I’m writing this from the Conservative party conference in Manchester and I must say it’s nice to be among friends. I mean the drunken hacks at the bar, obviously. This is a conference where we can drink with impunity because, let’s face it, there isn’t much for us to write about. The big story at all the party conferences is ‘splits’ and the reason both this conference and the Lib Dem conference have been so dull is because the split is between the two parties, not within them. This is one of the ancillary benefits of the coalition: the poles around which the government’s internal politics revolve are located in a safe place, quite unlike the previous administration.
Nearly all the Conservative party’s senior politicians have been effusive in their praise of the Liberal Democrats this week and that should be taken with a grain of salt. For one thing, it’s self-interested. Lib Dem defectors are twice as likely to vote Labour as they are Conservative, so persuading them to return to the Lib Dem fold will benefit the Tories. It also makes the politicians in question look mature and magnanimous, totally unthreatened by their coalition partners. It’s the language of dominance.

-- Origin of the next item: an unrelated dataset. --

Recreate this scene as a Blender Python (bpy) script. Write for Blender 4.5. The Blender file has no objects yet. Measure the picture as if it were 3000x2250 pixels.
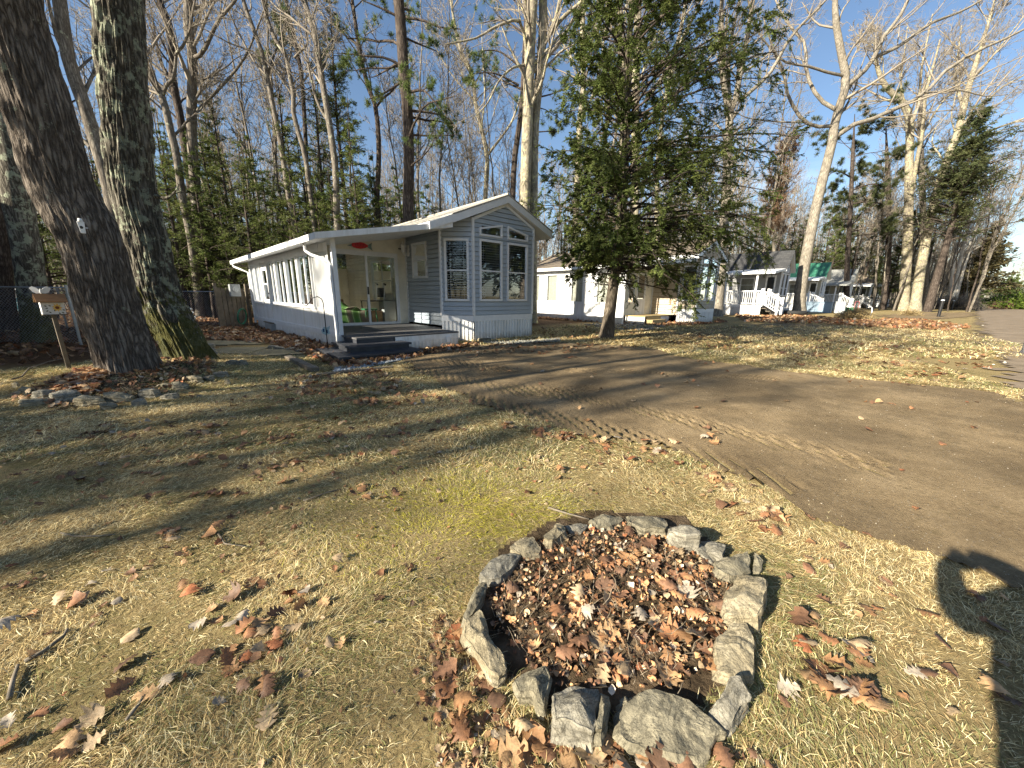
import bpy, bmesh, math, random
import numpy as np
from mathutils import Vector, Matrix, noise
random.seed(7); RNG=np.random.default_rng(11)
PI=math.pi; rad=math.radians
SC=bpy.context.scene; COL=SC.collection
# ------------------------------------------------------------------ camera model (metres, camera above the origin)
H=1.3; FOC=1082.; CP,SP=math.cos(rad(13.5)),math.sin(rad(13.5)); CR,SR=math.cos(rad(.65)),math.sin(rad(.65))
def ray(px,py):
    a0=(px-1500)/FOC; b0=(1125-py)/FOC
    a=a0*CR-b0*SR; b=a0*SR+b0*CR
    return (a, CP+b*SP, -SP+b*CP)
def gp(px,py,z=0.):
    d=ray(px,py); t=(z-H)/d[2]; return (d[0]*t,d[1]*t)
def PX(px,py,D):
    d=ray(px,py); t=D/d[1]; return (d[0]*t,D,H+d[2]*t)
def pix(x,y,z=0.):
    z-=H; w=y*CP-z*SP; b=(y*SP+z*CP)/w; a=x/w
    return (1500+FOC*(a*CR+b*SR), 1125-FOC*(-a*SR+b*CR))
SUNV=np.array([1.21,.865,-.677]); SUNV/=np.linalg.norm(SUNV)   # direction the light travels
# ------------------------------------------------------------------ tagging
def tag(o,label=None,cat=None,group=None,kind=None):
    if label: o['label']=label
    if cat: o['category']=cat
    if group: o['group']=group
    if kind: o['kind']=kind
    return o
def empty(name,loc=(0,0,0),rz=0.,label=None,cat=None,group=None):
    o=bpy.data.objects.new(name,None); o.empty_display_size=.2; COL.objects.link(o)
    o.location=loc; o.rotation_euler=(0,0,rz); return tag(o,label,cat,group)
def link(name,me,mat=None,parent=None):
    o=bpy.data.objects.new(name,me); COL.objects.link(o)
    if mat is not None and not me.materials: me.materials.append(mat)
    if parent: o.parent=parent
    return o
def copy_tree(o,parent=None):
    c=o.copy(); COL.objects.link(c); c.parent=parent
    for ch in list(o.children): copy_tree(ch,c)
    return c
def np_mesh(name,V,F,smooth=False,cols=None):
    """V (n,3), F (m,k) all the same k"""
    me=bpy.data.meshes.new(name); V=np.asarray(V,dtype=np.float32); F=np.asarray(F,dtype=np.int32)
    m,k=F.shape
    me.vertices.add(len(V)); me.vertices.foreach_set('co',V.ravel())
    me.loops.add(m*k); me.loops.foreach_set('vertex_index',F.ravel())
    me.polygons.add(m); me.polygons.foreach_set('loop_start',np.arange(0,m*k,k,dtype=np.int32))
    me.polygons.foreach_set('loop_total',np.full(m,k,dtype=np.int32))
    if smooth: me.polygons.foreach_set('use_smooth',np.ones(m,dtype=bool))
    me.update(calc_edges=True)
    if cols is not None:
        at=me.color_attributes.new('Col','FLOAT_COLOR','POINT')
        c=np.ones((len(V),4),dtype=np.float32); c[:,:3]=cols; at.data.foreach_set('color',c.ravel())
    return me
# ------------------------------------------------------------------ mesh builder
class MB:
    """collects shapes, optionally through a basis (origin, x axis in plan, outward y axis)"""
    def __init__(s,basis=None): s.v=[]; s.f=[]; s.b=basis; s.sm=False
    def P(s,p):
        if s.b is None: return tuple(p)
        (ox,oy),(ax,ay),(bx,by)=s.b
        return (ox+ax*p[0]+bx*p[1], oy+ay*p[0]+by*p[1], p[2])
    def add(s,pts,faces):
        n=len(s.v); s.v+= [s.P(p) for p in pts]; s.f+= [tuple(n+i for i in f) for f in faces]
    def box(s,x0,x1,y0,y1,z0,z1):
        if x0>x1:x0,x1=x1,x0
        if y0>y1:y0,y1=y1,y0
        if z0>z1:z0,z1=z1,z0
        s.add([(x0,y0,z0),(x1,y0,z0),(x1,y1,z0),(x0,y1,z0),(x0,y0,z1),(x1,y0,z1),(x1,y1,z1),(x0,y1,z1)],
              [(0,3,2,1),(4,5,6,7),(0,1,5,4),(1,2,6,5),(2,3,7,6),(3,0,4,7)]); return s
    def quad(s,a,b,c,d): s.add([a,b,c,d],[(0,1,2,3)]); return s
    def prism(s,poly,z0,z1):
        n=len(poly); s.add([(x,y,z0) for x,y in poly]+[(x,y,z1) for x,y in poly],
            [tuple(range(n-1,-1,-1)),tuple(range(n,2*n))]+[(i,(i+1)%n,n+(i+1)%n,n+i) for i in range(n)]); return s
    def xprism(s,poly,y0,y1):
        """polygon in x,z extruded along y"""
        n=len(poly); s.add([(x,y0,z) for x,z in poly]+[(x,y1,z) for x,z in poly],
            [tuple(range(n)),tuple(range(2*n-1,n-1,-1))]+[((i+1)%n,i,n+i,n+(i+1)%n) for i in range(n)]); return s
    def bar(s,a,b,w,h=None):
        """square bar from a to b"""
        h=h or w; a=Vector(a); b=Vector(b); d=(b-a).normalized(); up=Vector((0,0,1)) if abs(d.z)<.95 else Vector((1,0,0))
        x=d.cross(up).normalized()*w/2; y=x.cross(d).normalized()*h/2
        p=[a-x-y,a+x-y,a+x+y,a-x+y,b-x-y,b+x-y,b+x+y,b-x+y]
        s.add([tuple(q) for q in p],[(0,1,2,3),(7,6,5,4),(0,4,5,1),(1,5,6,2),(2,6,7,3),(3,7,4,0)]); return s
    def tube(s,pts,r,k=8,cap=True):
        pts=[Vector(p) for p in pts]; n=len(pts); rs=r if isinstance(r,(list,tuple)) else [r]*n
        vs=[]; ref=None
        for i,p in enumerate(pts):
            d=(pts[min(i+1,n-1)]-pts[max(i-1,0)]).normalized()
            if ref is None: ref=Vector((0,0,1)) if abs(d.z)<.9 else Vector((1,0,0))
            x=d.cross(ref); 
            if x.length<1e-4: x=d.cross(Vector((0,1,0)))
            x.normalize(); y=d.cross(x).normalized(); ref=x.cross(d)
            for j in range(k):
                t=2*PI*j/k; vs.append(tuple(p+x*math.cos(t)*rs[i]+y*math.sin(t)*rs[i]))
        fs=[(i*k+j,i*k+(j+1)%k,(i+1)*k+(j+1)%k,(i+1)*k+j) for i in range(n-1) for j in range(k)]
        if cap: fs+=[tuple(range(k-1,-1,-1)),tuple(range((n-1)*k,n*k))]
        s.add(vs,fs); return s
    def lathe(s,prof,c=(0,0,0),k=16):
        vs=[(c[0]+r*math.cos(2*PI*j/k),c[1]+r*math.sin(2*PI*j/k),c[2]+z) for r,z in prof for j in range(k)]
        n=len(prof); fs=[(i*k+j,i*k+(j+1)%k,(i+1)*k+(j+1)%k,(i+1)*k+j) for i in range(n-1) for j in range(k)]
        fs+=[tuple(range(k-1,-1,-1)),tuple(range((n-1)*k,n*k))]
        s.add(vs,fs); return s
    def mesh(s,name='m'):
        me=bpy.data.meshes.new(name); me.from_pydata(s.v,[],s.f); me.update()
        if s.sm:
            for p in me.polygons: p.use_smooth=True
        return me
    def build(s,name,mat,parent=None,bevel=0.):
        o=link(name,s.mesh(name),mat,parent)
        if bevel:
            m=o.modifiers.new('b','BEVEL'); m.width=bevel; m.segments=2; m.limit_method='ANGLE'
        return o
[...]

But David Cameron’s affection for the coalition is at least partly genuine. It’s a huge comfort to know that his main rivals in the Cabinet are members of another party rather than this own. The fact that Chris Huhne is an insufferable prig who thinks he’s the smartest person in the room would be ten times more irritating if he was a card-carrying Tory, not least because Cameron would have to conceal his dislike for the sake of party unity. Contrast this with poor Tony Blair, having to contend with Gordon Brown sitting opposite him for ten years, face like thunder.